The Collaborative has presented its 2010 Community Design Award to recognize a conceptual design led to the construction of a new facility for Community Legal Services of Philadelphia (CLS).
Carol Penn Horne and Amy Hirsch of CLS and Collaborative volunteers Juliet Whelan, Shashi Goyal, Melissa Andrews, Mario Gentile, and Joseph Bray were recognized at AIA Philadelphia’s Excellence in Design Awards Ceremony on October 13, 2010. Their work together helped CLS develop a vision for its new law center and played an important role in the nonprofit’s fundraising success.
CLS provides free legal assistance to low-income Philadelphians contending with employment, housing, welfare, utility, and bankruptcy issues. The law center has been located at North Broad Street and Erie Avenue for over 25 years. CLS recognized a growing need for its services but was also committed to staying its current neighborhood, which is familiar to its many long-term clients and well-served by public transit. A nearby city-owned vacant parcel presented CLS with the opportunity to expand close to home.
While undertaking the intricate site acquisition process, CLS approached the Collaborative to help it envision the new law center. Carol Penn Horne articulated the nonprofit's overarching goal: a new sustainable building that is open and inviting to staff, clients, and the larger community.
The need for a new facility was immediately evident in a tour of the current building. Juliet Whelan, AIA, Principal of Jibe Design and lead volunteer for the project, saw the the potential for any new building to make a huge difference, but says, "the most important improvement our design offered was to translate CLS’ philosophy of openness and community cohesion into built form.”
The conceptual design proposed a “U”-shaped building arranged around a courtyard easily seen through glazed surrounding walls. The visitor’s view from the front entrance would extend back to the courtyard, “welcoming the client into the heart of the organization.” Shared lounge spaces, a generous central stair, and views into the courtyard from all floors connected staff and gave them unprecedented access to natural light (currently, only three out of the forty law offices have windows). Juliet says that “the building’s ground level was opened with glass to energize the street” and share some of the positive activity inside with passersby.
Equipped with the ideas and renderings developed by the Collaborative, CLS cleared several significant project milestones in 2010 and plans to start construction in 2011. It has secured a $3.8 million matching grant from Pennsylvania’s Redevelopment Assistance Capital Program, taking the project to the halfway mark in fundraising for the project. In April, CLS hired Atkins Olshin Schade Architects as its design consultant. The firm completed the design development phase in September and is poised to complete construction drawings by the end of 2010. See a rendering of their design in Brownstoner. CLS has also brought Innova onto their project team as owner’s representative and engaged Clemens to build the new law center.
Conceptual designs necessarily have to evolve. During design development, key elements of the conceptual design prevailed: the interior courtyard and the open feel of street elevation.
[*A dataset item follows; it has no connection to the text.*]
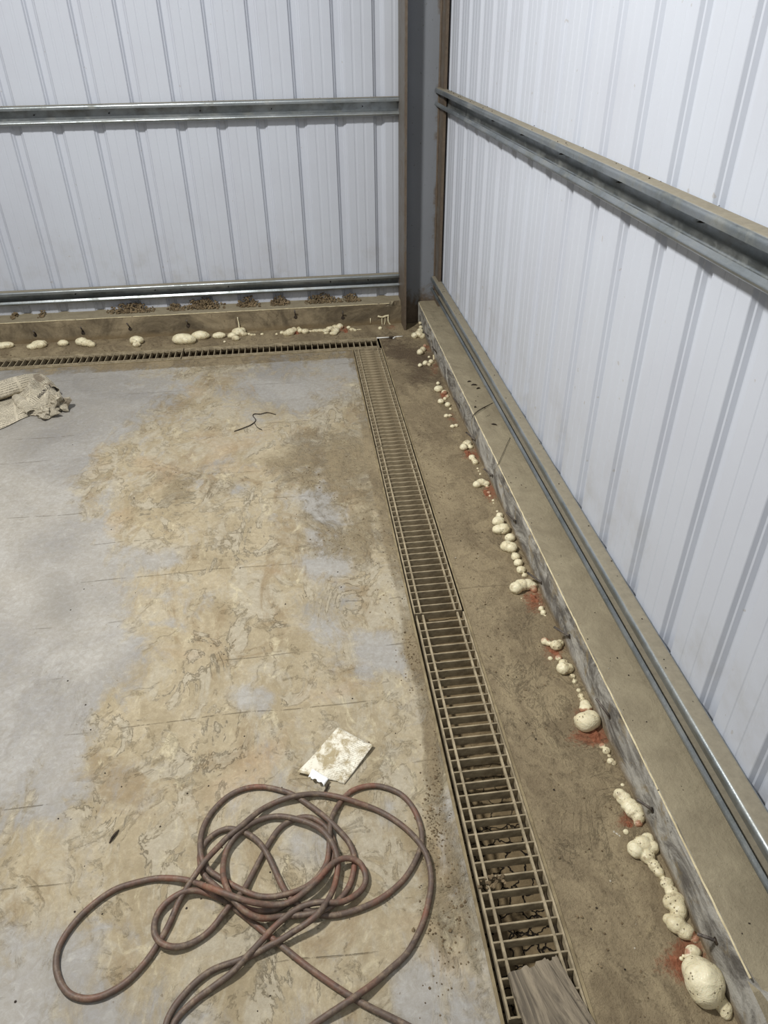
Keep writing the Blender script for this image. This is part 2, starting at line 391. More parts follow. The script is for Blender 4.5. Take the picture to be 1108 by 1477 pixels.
SOIL = [(560, 500, 60, 24, .55), (610, 540, 30, 26, .7), (590, 515, 40, 10, .5), (120, 500, 400, 12, .35), (640, 560, 10, 60, .45), (750, 850, 40, 60, .3), (880, 1120, 40, 60, .4), (930, 1200, 60, 60, .4), (780, 900, 30, 40, .3),
        (300, 487, 300, 10, .3), (870, 1060, 50, 40, .25), (700, 700, 20, 60, .25), (1000, 1400, 60, 60, .2)]
def blobs(L, px, py):
    s = 0.
    for cx, cy, rx, ry, a in L:
        d = ((px-cx)/rx)**2+((py-cy)/ry)**2
        if d < 4: s += a*math.exp(-d*1.1)
    return s
def slab_masks(x, y):
    px, py = proj(x, y, 0)
    w = .03*noise.noise(Vector((x*6, y*6, 0)))
    px += 18*noise.noise(Vector((x*5, y*5, 1)))*min(1, py/900); py += 14*noise.noise(Vector((x*5, y*5, 7)))*min(1, py/900)
    tan = .10+min(1.0, blobs(TAN, px, py))*.85+1.7*blobs(TANM, px, py)
    dirt = blobs(DIRT, px, py)
    if y > TY1-.02 or x > TX1-.02: dirt = .95; tan = .6
    elif x > TX0-.05: dirt += .25
    if y > TY0-.12: dirt += .25
    tan = max(-.6, min(.75, tan))
    # strip near kerb
    soil = blobs(SOIL, px, py); red = blobs(RED, px, py)
    red = min(red, 1.1)
    return tan, min(dirt, 1), blobs(DARK, px, py), red, min(soil, 1)

def axis(a, b, st, extra=()):
    n = max(1, round((b-a)/st)); return [a+(b-a)*i/n for i in range(n)]
xs = axis(-3.2, -2.2, .25)+axis(-2.2, TX0, .018)+axis(TX0, TX1, .04)+axis(TX1, .90, .014)+[.90]
ys = axis(-1.5, .35, .2)+axis(.35, TY0, .018)+axis(TY0, TY1, .04)+axis(TY1, 4.6, .02)+[4.6]
V, Fc, att = [], [], []
for y in ys:
    for x in xs:
        z = 0
        a = slab_masks(x, y)
        e = min(abs(x-TX0), abs(x-TX1)) if y < TY1+.01 else abs(y-TY1)
        if y > TY1 or x > TX1:                      # silted strips rise a little to the kerbs
            k = sm((x-TX1-.01)/.2) if x > TX1 else 0
            k2 = sm((y-TY1-.01)/.15) if y > TY1 else 0
            g = max(k, k2); z = g*(.004+.004*noise.noise(Vector((x*14, y*14, 0))))
            kd = max(0, 1-(KX-x)/.03) if x > TX1 else 0
            z += .008*sm(kd)*(.6+.6*noise.noise(Vector((x*20, y*9, 3))))
        V.append((x, y, z)); att.append(a)
nx = len(xs)
for j in range(len(ys)-1):
    for i in range(nx-1):
        cx, cy = (xs[i]+xs[i+1])/2, (ys[j]+ys[j+1])/2
        if (TX0 < cx < TX1 and cy < TY1) or (TY0 < cy < TY1 and cx < TX1): continue
        Fc.append((j*nx+i, j*nx+i+1, (j+1)*nx+i+1, (j+1)*nx+i))
fl = link('floor', V, Fc, 'floor', smooth=True); tag(fl, kind='structure')
for k, nme in enumerate(('tan', 'dirt', 'dark', 'red', 'soil')): setattr_f(fl, nme, [a[k] for a in att])

# ------------------------------------------------------------------ drain trench
drain = empty('drain_channel', (TX0, 2, 0))
tag(drain, 'L-shaped floor drain trench under the steel grates, silted with dried mud', 'drain')
def par(o, p):
    o.parent = p; o.matrix_parent_inverse = Matrix.Translation(p.location).inverted(); return o
D = .17
q = []
q += [[(TX0, -1.5, 0), (TX0, TY0, 0), (TX0, TY0, -D), (TX0, -1.5, -D)],
      [(TX1, -1.5, -D), (TX1, TY1, -D), (TX1, TY1, 0), (TX1, -1.5, 0)],
      [(-3.2, TY1, 0), (TX1, TY1, 0), (TX1, TY1, -D), (-3.2, TY1, -D)],
      [(-3.2, TY0, -D), (TX0, TY0, -D), (TX0, TY0, 0), (-3.2, TY0, 0)],
      [(TX0, -1.5, 0), (TX1, -1.5, 0), (TX1, -1.5, -D), (TX0, -1.5, -D)],
      [(-3.2, TY0, 0), (-3.2, TY1, 0), (-3.2, TY1, -D), (-3.2, TY0, -D)],
      [(TX0, -1.5, -D), (TX1, -1.5, -D), (TX1, TY1, -D), (TX0, TY1, -D)], [(-3.2, TY0, -D), (TX0, TY0, -D), (TX0, TY1, -D), (-3.2, TY1, -D)]]
V = [p for f in q for p in f]; Fc = [tuple(range(4*i, 4*i+4)) for i in range(len(q))]
par(link('trench_wall', V, Fc, 'trench'), drain)
def mud_z(x, y):
    if x < TX0-.001 and y > TY0: z = -.085-.03*noise.noise(Vector((x*8, y*8, 2)))
    else:
        P = [(4.2, -.010), (3.2, -.012), (2.6, -.018), (2.0, -.027), (1.6, -.040), (1.3, -.058), (1.05, -.085), (.8, -.105), (.4, -.115), (-1.6, -.12)]
        z = P[-1][1]
        for (a, za), (b, zb) in zip(P, P[1:]):
            if a >= y >= b: z = za+(zb-za)*(a-y)/(a-b); break
        if y > TY0-.0: z = -.05-.03*sm((TX1-x)/.1)
    return z+.007*noise.noise(Vector((x*40, y*40, 0)))*(1 if z < -.02 else .4)+.006*noise.noise(Vector((x*9, y*9, 4)))*(1 if z < -.03 else .3)
V, Fc, cr = [], [], []
gx = axis(TX0, TX1, .009)+[TX1]; gy = axis(-1.5, .4, .05)+axis(.4, TY1, .009)+[TY1]
for y in gy:
    for x in gx: V.append((x, y, mud_z(x, y))); cr.append(sm((1.35-y)/.4))
n = len(gx)
for j in range(len(gy)-1):
    for i in range(n-1): Fc.append((j*n+i, j*n+i+1, (j+1)*n+i+1, (j+1)*n+i))
o0 = len(V); bx = axis(-3.2, -2.1, .1)+axis(-2.1, TX0, .01)+[TX0]; by = axis(TY0, TY1, .01)+[TY1]; n2 = len(bx)
for y in by:
    for x in bx: V.append((x, y, mud_z(x-.002, y))); cr.append(.3)
for j in range(len(by)-1):
    for i in range(n2-1): Fc.append((o0+j*n2+i, o0+j*n2+i+1, o0+(j+1)*n2+i+1, o0+(j+1)*n2+i))
mud = par(link('mud_fill', V, Fc, 'mud', smooth=True), drain); setattr_f(mud, 'crack', cr)
mud['label'] = 'brown silt and cracked dry mud filling the trench'; mud['kind'] = 'stuff'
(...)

But due to budget constraints, the generous staircase and the fourth story proposed in the Collaborative’s conceptual design were eliminated.
Reflecting back, Carol Horne Penn notes, “We wouldn’t have gotten to this point as quickly without the service grant. It helped the board visualize where they were going.” For her part, Juliet Whelan says, “I enjoyed being part of the process of engaging the entire staff to discover how a new building could best serve them.”
The Collaborative will recognize more achievements by its volunteers and clients on Friday, December 3 as part of a talk and book signing by John Cary, President and CEO of Next American City and editor of The Power of Pro Bono: 40 Stories About Design for the Public Good by Architects and Their Clients.